TASK TO COMPLETE – Scan the entries below. List each line with "this".

Entries with scene source code:

──────────────────────────────

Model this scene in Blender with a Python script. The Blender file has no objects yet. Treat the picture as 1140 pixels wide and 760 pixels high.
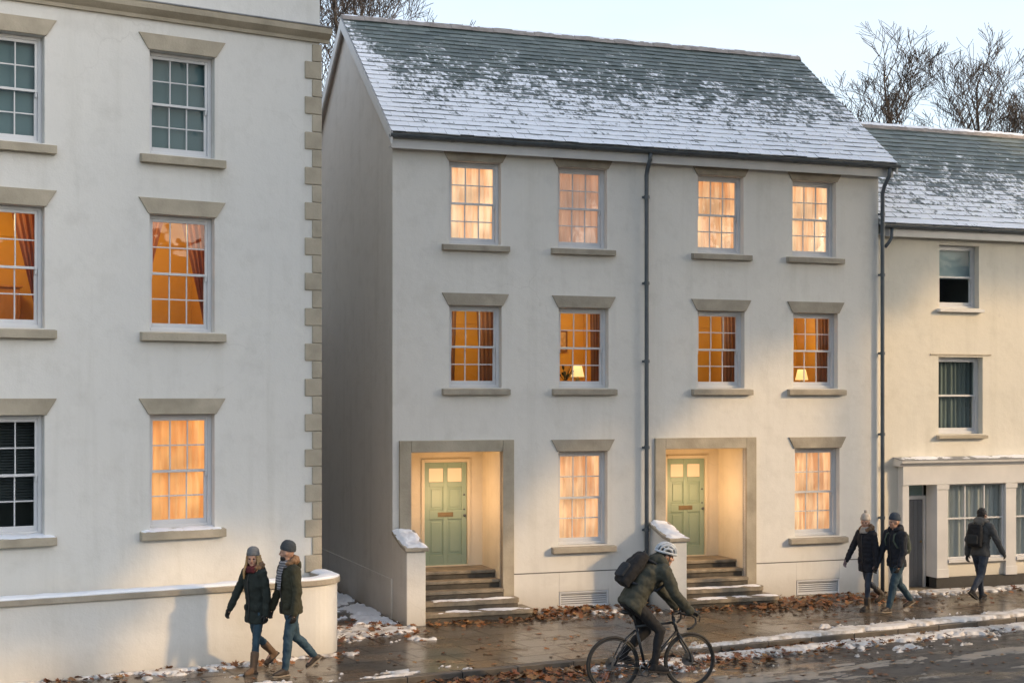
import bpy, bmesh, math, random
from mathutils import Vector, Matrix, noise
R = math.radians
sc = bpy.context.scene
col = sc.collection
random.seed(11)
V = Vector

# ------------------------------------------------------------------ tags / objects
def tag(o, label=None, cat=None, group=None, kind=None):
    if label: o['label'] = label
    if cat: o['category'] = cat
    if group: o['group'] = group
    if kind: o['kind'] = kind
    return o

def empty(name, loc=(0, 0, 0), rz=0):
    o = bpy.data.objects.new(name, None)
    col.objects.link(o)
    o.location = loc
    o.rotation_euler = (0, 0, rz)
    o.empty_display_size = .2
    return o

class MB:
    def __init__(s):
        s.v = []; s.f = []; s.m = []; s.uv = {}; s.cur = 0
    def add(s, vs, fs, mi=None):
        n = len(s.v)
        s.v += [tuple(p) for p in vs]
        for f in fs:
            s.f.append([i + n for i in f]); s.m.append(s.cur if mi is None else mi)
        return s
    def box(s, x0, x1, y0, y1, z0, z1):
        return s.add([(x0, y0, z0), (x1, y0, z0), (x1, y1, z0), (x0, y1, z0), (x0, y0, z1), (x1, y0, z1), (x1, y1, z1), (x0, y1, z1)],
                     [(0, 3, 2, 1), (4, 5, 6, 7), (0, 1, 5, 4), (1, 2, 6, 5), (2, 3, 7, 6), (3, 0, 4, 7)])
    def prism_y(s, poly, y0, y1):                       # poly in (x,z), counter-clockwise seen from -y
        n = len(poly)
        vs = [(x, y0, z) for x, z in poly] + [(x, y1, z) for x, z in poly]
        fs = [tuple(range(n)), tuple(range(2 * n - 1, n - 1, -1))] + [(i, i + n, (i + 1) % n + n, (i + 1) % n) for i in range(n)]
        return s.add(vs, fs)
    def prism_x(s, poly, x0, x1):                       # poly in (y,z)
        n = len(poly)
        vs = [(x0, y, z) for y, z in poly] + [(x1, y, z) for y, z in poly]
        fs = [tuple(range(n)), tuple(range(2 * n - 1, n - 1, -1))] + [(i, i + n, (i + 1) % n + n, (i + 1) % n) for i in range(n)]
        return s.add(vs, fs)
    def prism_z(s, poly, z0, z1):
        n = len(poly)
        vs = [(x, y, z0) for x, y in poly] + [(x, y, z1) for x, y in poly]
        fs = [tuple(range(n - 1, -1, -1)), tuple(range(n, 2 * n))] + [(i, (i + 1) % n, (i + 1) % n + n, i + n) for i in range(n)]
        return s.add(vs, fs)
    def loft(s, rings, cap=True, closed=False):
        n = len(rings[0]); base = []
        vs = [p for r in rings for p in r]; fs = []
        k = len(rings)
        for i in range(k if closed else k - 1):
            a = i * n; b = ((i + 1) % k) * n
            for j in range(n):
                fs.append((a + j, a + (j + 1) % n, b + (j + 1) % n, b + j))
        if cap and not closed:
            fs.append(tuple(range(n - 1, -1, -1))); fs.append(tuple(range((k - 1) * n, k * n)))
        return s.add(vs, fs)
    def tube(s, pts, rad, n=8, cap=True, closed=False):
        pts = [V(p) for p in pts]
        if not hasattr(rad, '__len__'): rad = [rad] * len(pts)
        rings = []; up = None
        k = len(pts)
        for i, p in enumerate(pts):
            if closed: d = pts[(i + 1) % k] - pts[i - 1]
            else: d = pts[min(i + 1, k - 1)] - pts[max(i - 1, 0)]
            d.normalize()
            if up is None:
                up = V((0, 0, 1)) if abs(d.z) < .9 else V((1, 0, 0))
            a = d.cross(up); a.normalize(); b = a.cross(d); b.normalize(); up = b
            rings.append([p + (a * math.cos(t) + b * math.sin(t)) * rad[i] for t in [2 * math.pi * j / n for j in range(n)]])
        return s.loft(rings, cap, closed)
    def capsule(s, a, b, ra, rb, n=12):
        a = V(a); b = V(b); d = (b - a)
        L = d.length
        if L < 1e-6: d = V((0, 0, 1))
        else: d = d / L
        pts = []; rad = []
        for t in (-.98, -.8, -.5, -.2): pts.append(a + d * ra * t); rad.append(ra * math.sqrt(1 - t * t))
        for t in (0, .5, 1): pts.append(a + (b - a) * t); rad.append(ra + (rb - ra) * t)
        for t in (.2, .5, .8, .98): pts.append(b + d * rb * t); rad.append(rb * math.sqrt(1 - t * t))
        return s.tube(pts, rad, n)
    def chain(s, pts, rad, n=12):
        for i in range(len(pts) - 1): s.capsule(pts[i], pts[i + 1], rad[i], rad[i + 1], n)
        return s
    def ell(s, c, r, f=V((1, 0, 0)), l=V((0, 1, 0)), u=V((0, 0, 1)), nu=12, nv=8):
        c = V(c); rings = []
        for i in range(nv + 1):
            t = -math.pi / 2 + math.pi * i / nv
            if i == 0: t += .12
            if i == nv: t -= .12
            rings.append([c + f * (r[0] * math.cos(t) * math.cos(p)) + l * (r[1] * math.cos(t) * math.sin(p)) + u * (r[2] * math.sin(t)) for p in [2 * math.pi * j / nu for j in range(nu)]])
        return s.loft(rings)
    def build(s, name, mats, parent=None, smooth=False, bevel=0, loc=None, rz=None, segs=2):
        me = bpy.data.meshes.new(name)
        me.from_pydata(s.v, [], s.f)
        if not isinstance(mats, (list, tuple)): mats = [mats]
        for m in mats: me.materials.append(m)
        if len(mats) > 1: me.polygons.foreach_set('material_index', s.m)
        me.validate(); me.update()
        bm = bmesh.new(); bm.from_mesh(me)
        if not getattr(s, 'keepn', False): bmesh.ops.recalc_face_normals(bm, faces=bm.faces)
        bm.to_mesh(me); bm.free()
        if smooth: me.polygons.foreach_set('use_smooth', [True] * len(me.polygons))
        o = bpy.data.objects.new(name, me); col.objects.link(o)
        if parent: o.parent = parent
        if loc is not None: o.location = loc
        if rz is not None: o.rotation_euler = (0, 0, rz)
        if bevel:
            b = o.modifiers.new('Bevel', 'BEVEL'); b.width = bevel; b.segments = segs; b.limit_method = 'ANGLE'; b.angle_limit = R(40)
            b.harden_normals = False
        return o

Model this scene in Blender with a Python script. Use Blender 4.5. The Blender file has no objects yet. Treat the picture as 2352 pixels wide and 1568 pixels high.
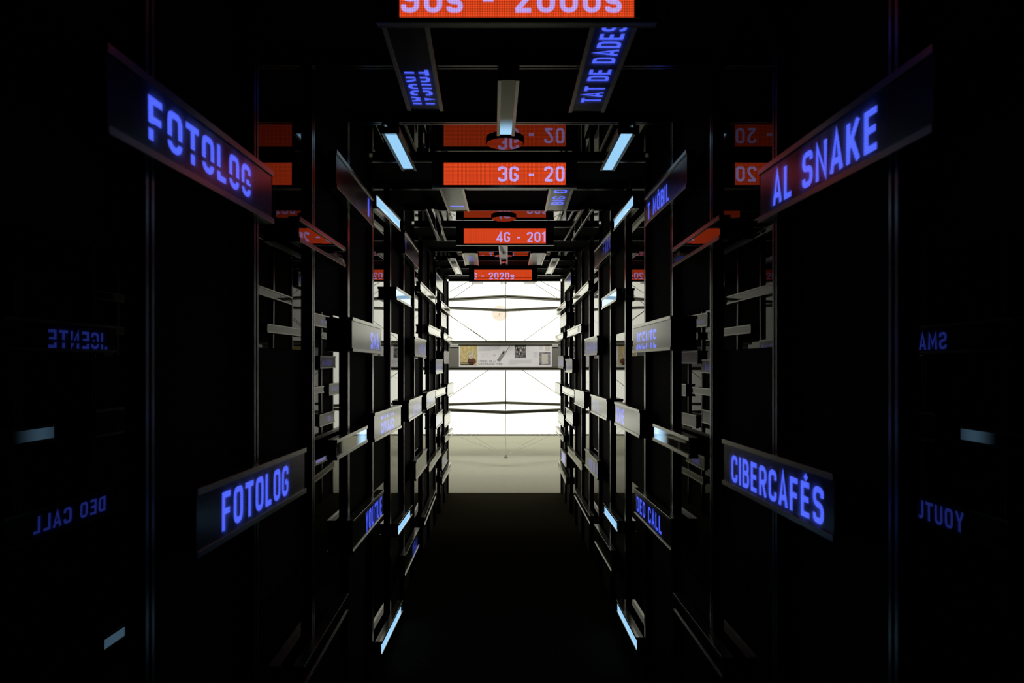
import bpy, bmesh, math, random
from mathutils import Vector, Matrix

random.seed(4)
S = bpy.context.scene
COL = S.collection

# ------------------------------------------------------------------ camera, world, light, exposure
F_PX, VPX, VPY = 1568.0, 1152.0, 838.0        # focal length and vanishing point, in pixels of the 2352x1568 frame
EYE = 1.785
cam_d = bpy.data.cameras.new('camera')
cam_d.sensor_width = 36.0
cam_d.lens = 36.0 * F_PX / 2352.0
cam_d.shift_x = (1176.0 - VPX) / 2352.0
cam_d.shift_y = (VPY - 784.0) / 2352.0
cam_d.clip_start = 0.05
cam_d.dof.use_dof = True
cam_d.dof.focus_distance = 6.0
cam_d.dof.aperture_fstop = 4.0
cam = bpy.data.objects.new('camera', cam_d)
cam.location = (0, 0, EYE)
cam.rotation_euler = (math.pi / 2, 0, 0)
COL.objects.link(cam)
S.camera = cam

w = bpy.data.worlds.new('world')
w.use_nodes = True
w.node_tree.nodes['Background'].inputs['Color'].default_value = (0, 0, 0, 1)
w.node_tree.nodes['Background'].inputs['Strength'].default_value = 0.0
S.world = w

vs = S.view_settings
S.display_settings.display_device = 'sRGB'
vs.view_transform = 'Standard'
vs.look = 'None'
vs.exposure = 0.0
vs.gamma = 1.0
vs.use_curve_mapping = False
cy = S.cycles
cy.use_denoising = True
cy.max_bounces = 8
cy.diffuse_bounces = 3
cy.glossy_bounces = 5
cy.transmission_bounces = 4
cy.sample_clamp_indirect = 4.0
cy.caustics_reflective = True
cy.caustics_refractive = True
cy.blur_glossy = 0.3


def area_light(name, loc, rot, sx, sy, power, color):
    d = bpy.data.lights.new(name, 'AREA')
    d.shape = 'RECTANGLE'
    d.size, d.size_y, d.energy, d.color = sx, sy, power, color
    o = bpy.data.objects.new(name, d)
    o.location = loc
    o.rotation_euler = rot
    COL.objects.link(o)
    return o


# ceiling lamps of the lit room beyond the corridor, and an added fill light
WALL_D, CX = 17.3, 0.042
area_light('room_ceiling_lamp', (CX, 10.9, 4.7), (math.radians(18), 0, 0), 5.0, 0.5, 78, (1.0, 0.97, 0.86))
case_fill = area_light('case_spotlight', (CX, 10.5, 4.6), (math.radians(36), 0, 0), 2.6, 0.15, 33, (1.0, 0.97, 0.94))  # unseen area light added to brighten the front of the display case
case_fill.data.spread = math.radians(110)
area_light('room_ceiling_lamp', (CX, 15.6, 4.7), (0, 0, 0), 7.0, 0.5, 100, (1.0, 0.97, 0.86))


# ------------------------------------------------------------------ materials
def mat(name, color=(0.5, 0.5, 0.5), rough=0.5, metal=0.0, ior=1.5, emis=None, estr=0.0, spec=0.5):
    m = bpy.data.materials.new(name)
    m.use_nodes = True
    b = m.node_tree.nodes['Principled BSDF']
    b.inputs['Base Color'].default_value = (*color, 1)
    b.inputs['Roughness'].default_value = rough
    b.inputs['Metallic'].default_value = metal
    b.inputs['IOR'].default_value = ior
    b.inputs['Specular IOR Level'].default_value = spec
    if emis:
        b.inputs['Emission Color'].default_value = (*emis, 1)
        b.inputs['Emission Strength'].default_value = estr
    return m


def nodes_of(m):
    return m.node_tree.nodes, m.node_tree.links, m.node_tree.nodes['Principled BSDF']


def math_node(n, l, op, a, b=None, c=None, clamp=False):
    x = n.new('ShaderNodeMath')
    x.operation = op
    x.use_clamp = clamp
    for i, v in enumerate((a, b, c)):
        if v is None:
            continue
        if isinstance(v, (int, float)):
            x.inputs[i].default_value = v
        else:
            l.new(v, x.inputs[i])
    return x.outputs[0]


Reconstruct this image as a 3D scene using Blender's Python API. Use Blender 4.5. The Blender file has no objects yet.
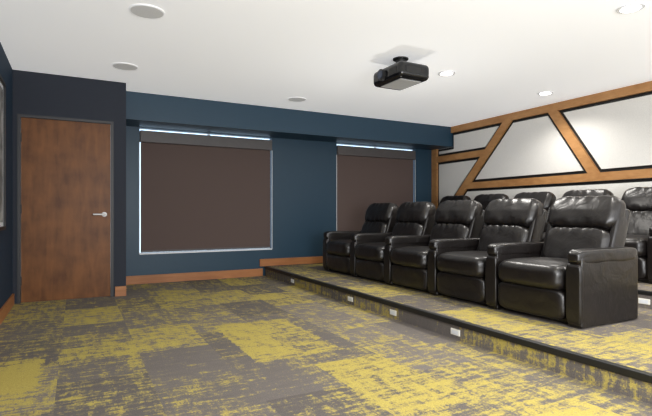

──────────────────────────────

WRITTEN REPLY –
Model this scene in Blender with a Python script. The Blender file has no objects yet. Treat the picture as 1140 pixels wide and 760 pixels high.
Model this scene in Blender with a Python script. Use Blender 4.5. The Blender file has no objects yet. Treat the picture as 2352 pixels wide and 1568 pixels high.
Reconstruct this image as a 3D scene using Blender's Python API. Use Blender 4.5. The Blender file has no objects yet.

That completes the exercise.